#### [TASK TO CARRY OUT]
Set down the data below from its first line to the line holding "SC.camera = cam_ob", inclusive; omit all pictures.

#### [MATERIAL PROVIDED]
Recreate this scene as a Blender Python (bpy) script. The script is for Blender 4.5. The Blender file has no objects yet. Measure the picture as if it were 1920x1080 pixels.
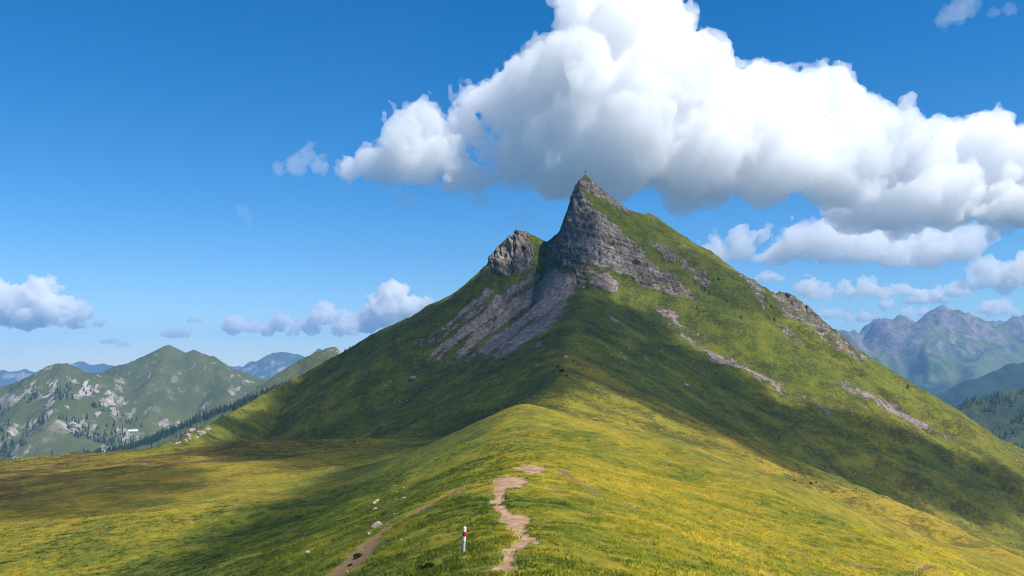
import bpy, bmesh, math, random
import numpy as np
from mathutils import Vector

SC = bpy.context.scene
COL = SC.collection

# ---------- camera, sky, sun, exposure ---------------------------------------
cam = bpy.data.cameras.new('camera')
cam_ob = bpy.data.objects.new('camera', cam); COL.objects.link(cam_ob)
cam.sensor_width = 36.0; cam.lens = 31.18; cam.shift_y = 150/1920
cam.clip_start = .1; cam.clip_end = 90000
cam_ob.rotation_euler = (math.pi/2, 0, 0)
SC.camera = cam_ob

SUN_AZ, SUN_EL = math.radians(120), math.radians(55)
TO_SUN = Vector((math.cos(SUN_EL)*math.sin(SUN_AZ), math.cos(SUN_EL)*math.cos(SUN_AZ), math.sin(SUN_EL)))
world = bpy.data.worlds.new('World'); SC.world = world; world.use_nodes = True
wt = world.node_tree
sky = wt.nodes.new('ShaderNodeTexSky'); sky.sky_type = 'NISHITA'; sky.sun_disc = False
sky.sun_elevation = SUN_EL; sky.sun_rotation = SUN_AZ
sky.altitude = 2000; sky.air_density = 1.0; sky.dust_density = .15; sky.ozone_density = 3.0
grade = wt.nodes.new('ShaderNodeHueSaturation'); grade.inputs['Saturation'].default_value = 1.42
wt.links.new(sky.outputs[0], grade.inputs['Color'])
wt.links.new(grade.outputs[0], wt.nodes['Background'].inputs[0])
wt.nodes['Background'].inputs[1].default_value = .108

sun = bpy.data.lights.new('sun', 'SUN'); sun_ob = bpy.data.objects.new('sun', sun); COL.objects.link(sun_ob)
sun.energy = 5.0; sun.angle = math.radians(.53); sun.color = (1, .94, .84)
sun_ob.rotation_euler = TO_SUN.to_track_quat('Z', 'Y').to_euler()

vs = SC.view_settings
vs.view_transform = 'Standard'; vs.look = 'None'; vs.gamma = 1; vs.use_curve_mapping = False
vs.exposure = .45
cy = SC.cycles
cy.use_denoising = True; cy.denoising_prefilter = 'NONE'; cy.use_adaptive_sampling = True; cy.adaptive_threshold = .012; cy.adaptive_min_samples = 20
cy.max_bounces = 20; cy.diffuse_bounces = 3; cy.glossy_bounces = 2; cy.transmission_bounces = 2
cy.transparent_max_bounces = 12; cy.volume_bounces = 16
cy.sample_clamp_indirect = 6; cy.filter_width = 1.05

# ---------- numeric helpers -------------------------------------------------
f4 = np.float32
_GA = np.random.RandomState(7).rand(65536).astype(f4)*f4(2*math.pi)
_GX = np.cos(_GA); _GY = np.sin(_GA)

def _hash(ix, iy, seed):
    h = ix*np.int32(374761393)+iy*np.int32(668265263)+np.int32((seed*974634777) & 0x7fffffff)
    h = (h ^ ((h >> 13) & np.int32(0x7ffff)))*np.int32(1274126177)
    return (h >> 9) & np.int32(65535)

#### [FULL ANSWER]
Recreate this scene as a Blender Python (bpy) script. The script is for Blender 4.5. The Blender file has no objects yet. Measure the picture as if it were 1920x1080 pixels.
import bpy, bmesh, math, random
import numpy as np
from mathutils import Vector

SC = bpy.context.scene
COL = SC.collection

# ---------- camera, sky, sun, exposure ---------------------------------------
cam = bpy.data.cameras.new('camera')
cam_ob = bpy.data.objects.new('camera', cam); COL.objects.link(cam_ob)
cam.sensor_width = 36.0; cam.lens = 31.18; cam.shift_y = 150/1920
cam.clip_start = .1; cam.clip_end = 90000
cam_ob.rotation_euler = (math.pi/2, 0, 0)
SC.camera = cam_ob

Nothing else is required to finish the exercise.